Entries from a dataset
━━━━━━━━━━━━━━━━━━━━
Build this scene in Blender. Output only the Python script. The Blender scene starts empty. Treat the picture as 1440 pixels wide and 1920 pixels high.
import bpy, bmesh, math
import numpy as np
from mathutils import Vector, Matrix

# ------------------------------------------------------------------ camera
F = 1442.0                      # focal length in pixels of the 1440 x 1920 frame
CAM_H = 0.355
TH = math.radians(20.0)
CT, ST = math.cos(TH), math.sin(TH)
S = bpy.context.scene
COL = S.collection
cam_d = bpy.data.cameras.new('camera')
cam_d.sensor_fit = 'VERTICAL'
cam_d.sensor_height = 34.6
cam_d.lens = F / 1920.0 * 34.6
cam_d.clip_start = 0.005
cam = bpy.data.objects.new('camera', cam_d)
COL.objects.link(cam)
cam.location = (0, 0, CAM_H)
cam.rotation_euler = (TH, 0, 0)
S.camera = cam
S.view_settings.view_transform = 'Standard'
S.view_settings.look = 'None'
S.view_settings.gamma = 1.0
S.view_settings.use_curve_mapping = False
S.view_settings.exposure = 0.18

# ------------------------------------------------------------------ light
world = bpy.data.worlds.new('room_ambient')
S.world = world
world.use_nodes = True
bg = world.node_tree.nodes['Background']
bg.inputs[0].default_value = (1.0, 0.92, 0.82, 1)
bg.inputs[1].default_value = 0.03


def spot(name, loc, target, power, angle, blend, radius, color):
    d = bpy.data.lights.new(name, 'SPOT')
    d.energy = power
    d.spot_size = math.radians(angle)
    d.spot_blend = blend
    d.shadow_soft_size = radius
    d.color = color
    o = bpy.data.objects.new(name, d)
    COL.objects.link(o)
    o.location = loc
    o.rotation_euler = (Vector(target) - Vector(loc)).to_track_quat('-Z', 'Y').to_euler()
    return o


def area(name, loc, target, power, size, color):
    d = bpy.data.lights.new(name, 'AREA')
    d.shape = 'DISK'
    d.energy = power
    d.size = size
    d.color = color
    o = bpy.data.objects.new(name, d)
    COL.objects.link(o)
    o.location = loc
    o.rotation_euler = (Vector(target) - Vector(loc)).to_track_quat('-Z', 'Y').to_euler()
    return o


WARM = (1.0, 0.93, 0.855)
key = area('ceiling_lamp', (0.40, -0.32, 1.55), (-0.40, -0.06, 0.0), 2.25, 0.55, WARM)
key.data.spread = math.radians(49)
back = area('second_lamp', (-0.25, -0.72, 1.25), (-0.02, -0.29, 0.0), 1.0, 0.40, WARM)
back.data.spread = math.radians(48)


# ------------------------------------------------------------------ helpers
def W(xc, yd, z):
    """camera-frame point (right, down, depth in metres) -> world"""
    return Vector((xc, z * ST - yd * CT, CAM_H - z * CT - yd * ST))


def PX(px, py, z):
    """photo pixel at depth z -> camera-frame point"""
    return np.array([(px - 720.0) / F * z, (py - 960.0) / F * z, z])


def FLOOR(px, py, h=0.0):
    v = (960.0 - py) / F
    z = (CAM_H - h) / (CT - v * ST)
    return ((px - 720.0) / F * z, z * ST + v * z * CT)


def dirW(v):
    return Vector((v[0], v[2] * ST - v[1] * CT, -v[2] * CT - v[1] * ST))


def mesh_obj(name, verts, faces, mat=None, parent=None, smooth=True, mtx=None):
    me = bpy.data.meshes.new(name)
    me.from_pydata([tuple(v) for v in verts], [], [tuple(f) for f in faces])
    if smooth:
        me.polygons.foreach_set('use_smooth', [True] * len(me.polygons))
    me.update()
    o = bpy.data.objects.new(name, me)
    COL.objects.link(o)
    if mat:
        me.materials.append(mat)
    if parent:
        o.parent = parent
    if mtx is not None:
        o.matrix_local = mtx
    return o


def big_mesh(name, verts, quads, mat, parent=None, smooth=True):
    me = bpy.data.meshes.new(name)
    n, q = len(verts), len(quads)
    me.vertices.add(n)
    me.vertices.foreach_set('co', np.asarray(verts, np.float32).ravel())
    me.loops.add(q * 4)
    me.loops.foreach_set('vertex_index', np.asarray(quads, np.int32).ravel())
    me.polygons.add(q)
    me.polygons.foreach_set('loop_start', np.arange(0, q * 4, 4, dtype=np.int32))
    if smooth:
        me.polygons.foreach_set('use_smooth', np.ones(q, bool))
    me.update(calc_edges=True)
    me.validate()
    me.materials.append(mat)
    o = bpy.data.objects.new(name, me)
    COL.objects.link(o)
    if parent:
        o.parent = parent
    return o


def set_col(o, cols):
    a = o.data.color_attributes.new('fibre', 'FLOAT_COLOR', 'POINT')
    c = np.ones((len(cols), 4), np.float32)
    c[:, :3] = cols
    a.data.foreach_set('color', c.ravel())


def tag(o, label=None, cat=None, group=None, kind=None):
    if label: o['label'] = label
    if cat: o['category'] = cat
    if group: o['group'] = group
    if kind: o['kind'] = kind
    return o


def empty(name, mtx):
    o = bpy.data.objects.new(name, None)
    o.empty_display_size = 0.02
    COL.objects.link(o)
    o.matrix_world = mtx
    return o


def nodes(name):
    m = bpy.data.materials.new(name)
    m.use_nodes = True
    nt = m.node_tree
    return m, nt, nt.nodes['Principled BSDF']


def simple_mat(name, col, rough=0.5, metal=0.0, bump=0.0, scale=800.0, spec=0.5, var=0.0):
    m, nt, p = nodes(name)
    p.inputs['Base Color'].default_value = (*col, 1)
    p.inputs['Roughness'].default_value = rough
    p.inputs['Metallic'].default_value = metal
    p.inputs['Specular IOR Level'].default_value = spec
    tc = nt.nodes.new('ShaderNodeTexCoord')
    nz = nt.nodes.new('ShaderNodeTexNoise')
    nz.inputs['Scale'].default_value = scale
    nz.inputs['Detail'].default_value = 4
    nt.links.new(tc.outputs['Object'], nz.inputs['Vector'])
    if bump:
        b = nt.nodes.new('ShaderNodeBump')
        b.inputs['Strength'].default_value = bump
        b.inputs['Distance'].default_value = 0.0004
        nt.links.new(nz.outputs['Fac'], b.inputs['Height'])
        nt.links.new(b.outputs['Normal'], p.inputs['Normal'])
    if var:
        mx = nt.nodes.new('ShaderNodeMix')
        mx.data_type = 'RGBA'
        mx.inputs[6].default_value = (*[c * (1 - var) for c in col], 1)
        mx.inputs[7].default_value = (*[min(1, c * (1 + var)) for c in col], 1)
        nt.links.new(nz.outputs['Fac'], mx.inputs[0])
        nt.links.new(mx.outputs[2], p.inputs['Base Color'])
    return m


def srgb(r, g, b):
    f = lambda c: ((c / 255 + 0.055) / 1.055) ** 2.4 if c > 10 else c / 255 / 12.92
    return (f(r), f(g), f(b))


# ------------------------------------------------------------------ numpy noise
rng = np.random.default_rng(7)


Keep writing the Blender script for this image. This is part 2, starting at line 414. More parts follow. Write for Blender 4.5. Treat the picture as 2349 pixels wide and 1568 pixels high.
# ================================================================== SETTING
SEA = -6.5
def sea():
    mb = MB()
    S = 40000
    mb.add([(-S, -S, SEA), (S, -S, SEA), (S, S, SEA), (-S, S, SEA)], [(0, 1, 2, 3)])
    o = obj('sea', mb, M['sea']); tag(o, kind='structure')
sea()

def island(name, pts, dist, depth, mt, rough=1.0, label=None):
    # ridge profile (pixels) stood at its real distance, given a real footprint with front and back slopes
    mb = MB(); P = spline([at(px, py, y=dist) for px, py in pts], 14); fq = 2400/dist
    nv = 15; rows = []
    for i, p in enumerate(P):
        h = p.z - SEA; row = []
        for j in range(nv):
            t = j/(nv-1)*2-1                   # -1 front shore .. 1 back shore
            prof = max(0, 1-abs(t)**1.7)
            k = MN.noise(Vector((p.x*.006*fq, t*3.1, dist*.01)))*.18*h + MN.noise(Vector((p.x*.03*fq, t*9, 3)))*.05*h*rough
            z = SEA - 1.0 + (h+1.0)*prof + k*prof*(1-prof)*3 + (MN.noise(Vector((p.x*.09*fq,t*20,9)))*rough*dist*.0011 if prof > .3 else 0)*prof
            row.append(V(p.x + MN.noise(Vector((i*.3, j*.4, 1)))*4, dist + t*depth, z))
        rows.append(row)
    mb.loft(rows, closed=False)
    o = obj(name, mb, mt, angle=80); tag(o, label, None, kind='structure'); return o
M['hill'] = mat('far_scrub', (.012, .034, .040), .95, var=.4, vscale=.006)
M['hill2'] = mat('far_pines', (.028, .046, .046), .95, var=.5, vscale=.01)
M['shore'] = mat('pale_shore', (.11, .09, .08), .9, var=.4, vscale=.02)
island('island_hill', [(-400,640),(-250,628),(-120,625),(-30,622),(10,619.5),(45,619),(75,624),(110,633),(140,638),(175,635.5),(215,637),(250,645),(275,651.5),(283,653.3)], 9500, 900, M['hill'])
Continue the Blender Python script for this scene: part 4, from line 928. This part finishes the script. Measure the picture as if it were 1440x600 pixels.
━━━━━━━━━━━━━━━━━━━━
GIVEN INSTRUCTION
Using the material above, quote the first line and each line after it, stopping at and including the line that holds "from mathutils import Vector, Matrix".

EXPECTED OUTPUT
Build this scene in Blender. Output only the Python script. The Blender scene starts empty. Treat the picture as 1440 pixels wide and 1920 pixels high.
import bpy, bmesh, math
import numpy as np
from mathutils import Vector, Matrix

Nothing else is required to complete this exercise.